## Data for this exercise
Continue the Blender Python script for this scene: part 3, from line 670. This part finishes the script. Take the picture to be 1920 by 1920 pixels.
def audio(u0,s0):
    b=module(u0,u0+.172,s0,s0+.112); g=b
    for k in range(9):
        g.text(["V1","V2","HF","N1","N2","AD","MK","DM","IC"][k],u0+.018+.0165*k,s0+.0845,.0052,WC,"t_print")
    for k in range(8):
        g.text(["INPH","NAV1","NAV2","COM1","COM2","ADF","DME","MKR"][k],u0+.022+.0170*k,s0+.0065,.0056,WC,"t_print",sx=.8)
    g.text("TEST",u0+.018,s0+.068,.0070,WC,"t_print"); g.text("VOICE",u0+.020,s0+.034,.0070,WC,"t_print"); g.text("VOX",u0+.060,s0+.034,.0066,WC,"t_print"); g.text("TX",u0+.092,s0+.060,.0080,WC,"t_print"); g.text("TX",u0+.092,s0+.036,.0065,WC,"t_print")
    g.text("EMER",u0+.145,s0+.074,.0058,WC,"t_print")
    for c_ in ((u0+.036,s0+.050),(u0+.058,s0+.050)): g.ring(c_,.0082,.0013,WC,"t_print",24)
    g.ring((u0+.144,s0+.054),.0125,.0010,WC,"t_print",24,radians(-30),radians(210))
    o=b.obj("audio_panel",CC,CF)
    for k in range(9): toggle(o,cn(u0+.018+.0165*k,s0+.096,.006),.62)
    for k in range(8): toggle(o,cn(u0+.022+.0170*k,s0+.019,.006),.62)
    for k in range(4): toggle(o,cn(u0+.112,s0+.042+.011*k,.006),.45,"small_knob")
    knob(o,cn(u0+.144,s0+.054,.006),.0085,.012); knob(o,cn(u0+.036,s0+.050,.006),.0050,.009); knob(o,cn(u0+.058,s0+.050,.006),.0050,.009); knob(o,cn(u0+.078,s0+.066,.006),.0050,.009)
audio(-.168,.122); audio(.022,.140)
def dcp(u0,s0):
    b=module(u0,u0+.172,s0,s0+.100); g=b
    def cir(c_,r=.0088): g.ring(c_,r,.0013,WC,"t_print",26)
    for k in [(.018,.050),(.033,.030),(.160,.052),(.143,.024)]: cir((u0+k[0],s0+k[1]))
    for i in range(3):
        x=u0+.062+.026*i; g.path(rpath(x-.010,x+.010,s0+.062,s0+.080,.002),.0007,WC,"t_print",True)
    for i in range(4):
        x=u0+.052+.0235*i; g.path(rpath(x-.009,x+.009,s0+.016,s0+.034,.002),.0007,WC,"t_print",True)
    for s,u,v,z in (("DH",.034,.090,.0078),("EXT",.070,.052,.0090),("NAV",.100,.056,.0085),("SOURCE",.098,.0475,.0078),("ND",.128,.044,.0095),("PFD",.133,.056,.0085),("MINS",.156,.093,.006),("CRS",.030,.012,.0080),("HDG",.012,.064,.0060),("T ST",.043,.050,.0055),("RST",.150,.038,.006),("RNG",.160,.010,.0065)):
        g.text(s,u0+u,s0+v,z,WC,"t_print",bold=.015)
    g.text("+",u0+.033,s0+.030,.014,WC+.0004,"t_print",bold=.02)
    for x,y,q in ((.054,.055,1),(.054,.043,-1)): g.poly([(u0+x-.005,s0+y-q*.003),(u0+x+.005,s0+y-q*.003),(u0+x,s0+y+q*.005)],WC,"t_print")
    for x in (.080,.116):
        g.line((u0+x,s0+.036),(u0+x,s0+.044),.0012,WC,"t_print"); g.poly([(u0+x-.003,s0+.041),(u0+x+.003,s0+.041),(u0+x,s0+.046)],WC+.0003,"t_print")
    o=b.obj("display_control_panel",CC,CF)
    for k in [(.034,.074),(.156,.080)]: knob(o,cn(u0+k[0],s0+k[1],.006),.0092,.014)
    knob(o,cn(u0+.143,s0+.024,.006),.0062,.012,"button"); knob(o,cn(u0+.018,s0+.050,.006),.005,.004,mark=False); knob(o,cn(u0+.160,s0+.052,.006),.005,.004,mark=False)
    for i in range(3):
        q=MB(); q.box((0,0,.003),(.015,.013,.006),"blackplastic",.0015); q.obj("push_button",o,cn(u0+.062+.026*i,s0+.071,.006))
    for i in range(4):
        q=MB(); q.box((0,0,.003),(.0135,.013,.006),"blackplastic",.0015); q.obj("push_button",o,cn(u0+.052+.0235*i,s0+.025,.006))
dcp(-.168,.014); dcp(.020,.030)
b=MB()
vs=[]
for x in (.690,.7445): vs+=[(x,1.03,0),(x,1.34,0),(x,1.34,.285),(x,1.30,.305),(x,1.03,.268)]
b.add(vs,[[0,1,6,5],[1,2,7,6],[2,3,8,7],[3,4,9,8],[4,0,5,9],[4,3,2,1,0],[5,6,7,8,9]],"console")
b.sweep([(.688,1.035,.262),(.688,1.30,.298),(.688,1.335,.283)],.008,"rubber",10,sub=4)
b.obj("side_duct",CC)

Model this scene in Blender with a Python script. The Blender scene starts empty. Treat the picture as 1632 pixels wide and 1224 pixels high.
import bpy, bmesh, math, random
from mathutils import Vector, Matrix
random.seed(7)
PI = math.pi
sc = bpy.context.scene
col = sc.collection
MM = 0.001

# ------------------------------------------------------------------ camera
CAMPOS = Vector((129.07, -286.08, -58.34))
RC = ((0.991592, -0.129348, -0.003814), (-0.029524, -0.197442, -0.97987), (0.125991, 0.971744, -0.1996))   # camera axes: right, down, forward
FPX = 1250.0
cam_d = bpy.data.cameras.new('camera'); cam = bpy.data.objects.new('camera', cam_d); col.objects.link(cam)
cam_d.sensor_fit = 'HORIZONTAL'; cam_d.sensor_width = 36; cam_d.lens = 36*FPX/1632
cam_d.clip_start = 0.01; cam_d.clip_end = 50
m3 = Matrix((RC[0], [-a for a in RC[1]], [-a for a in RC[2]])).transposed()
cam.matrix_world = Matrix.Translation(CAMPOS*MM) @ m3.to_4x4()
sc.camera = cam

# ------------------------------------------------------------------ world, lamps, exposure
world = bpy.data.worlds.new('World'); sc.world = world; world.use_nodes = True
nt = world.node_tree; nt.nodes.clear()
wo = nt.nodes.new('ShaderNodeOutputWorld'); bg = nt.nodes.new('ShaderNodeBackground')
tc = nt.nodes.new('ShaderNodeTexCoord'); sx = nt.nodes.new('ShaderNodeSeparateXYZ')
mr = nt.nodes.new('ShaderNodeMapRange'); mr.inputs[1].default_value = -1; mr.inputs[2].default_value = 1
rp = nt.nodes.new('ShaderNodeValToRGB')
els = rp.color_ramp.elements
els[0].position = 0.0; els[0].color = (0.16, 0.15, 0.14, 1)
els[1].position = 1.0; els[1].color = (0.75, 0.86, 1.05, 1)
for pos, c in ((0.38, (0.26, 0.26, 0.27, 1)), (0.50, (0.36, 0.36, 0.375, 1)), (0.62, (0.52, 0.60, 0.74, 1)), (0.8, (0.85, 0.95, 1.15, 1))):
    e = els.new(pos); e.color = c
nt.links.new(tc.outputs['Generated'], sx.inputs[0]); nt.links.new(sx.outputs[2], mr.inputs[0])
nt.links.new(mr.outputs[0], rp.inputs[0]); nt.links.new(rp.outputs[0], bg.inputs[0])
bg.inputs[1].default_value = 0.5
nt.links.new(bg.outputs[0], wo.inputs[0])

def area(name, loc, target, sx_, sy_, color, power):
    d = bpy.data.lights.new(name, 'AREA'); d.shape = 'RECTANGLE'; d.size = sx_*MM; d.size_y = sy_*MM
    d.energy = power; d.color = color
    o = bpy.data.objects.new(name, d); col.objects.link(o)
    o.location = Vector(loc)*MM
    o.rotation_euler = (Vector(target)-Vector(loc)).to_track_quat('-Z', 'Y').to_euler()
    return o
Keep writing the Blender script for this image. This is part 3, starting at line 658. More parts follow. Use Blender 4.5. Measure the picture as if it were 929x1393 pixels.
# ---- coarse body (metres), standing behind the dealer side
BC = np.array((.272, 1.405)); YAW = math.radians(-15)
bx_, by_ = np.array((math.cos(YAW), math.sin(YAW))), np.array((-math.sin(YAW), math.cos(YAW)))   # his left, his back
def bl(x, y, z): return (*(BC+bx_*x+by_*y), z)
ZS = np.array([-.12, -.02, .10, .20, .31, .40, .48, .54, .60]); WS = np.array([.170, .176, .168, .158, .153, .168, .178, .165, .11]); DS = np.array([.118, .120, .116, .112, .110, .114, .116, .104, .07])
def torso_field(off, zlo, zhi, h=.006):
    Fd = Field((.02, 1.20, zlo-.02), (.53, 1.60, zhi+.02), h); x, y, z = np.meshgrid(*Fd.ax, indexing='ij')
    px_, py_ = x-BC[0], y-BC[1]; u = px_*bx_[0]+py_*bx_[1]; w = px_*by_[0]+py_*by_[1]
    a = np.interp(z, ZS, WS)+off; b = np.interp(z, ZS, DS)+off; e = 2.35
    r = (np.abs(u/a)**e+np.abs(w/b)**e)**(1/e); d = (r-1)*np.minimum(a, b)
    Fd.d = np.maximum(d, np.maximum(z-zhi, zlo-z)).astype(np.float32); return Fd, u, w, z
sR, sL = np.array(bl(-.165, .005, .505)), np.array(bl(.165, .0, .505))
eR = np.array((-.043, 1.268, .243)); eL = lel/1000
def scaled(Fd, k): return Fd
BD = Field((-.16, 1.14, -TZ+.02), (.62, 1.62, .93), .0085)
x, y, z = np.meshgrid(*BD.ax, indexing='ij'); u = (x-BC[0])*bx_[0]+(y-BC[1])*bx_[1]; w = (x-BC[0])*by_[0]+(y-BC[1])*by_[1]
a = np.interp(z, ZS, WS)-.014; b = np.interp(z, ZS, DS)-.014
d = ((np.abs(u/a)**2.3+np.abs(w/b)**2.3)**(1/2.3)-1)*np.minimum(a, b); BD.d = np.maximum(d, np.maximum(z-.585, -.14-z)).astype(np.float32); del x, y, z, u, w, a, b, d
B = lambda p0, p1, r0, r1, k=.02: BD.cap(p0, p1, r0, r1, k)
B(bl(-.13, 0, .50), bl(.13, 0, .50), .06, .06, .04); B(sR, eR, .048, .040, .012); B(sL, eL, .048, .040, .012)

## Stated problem
Tell how many lines in the material contain the word "scene". Only the number is wanted.

## Correct output
3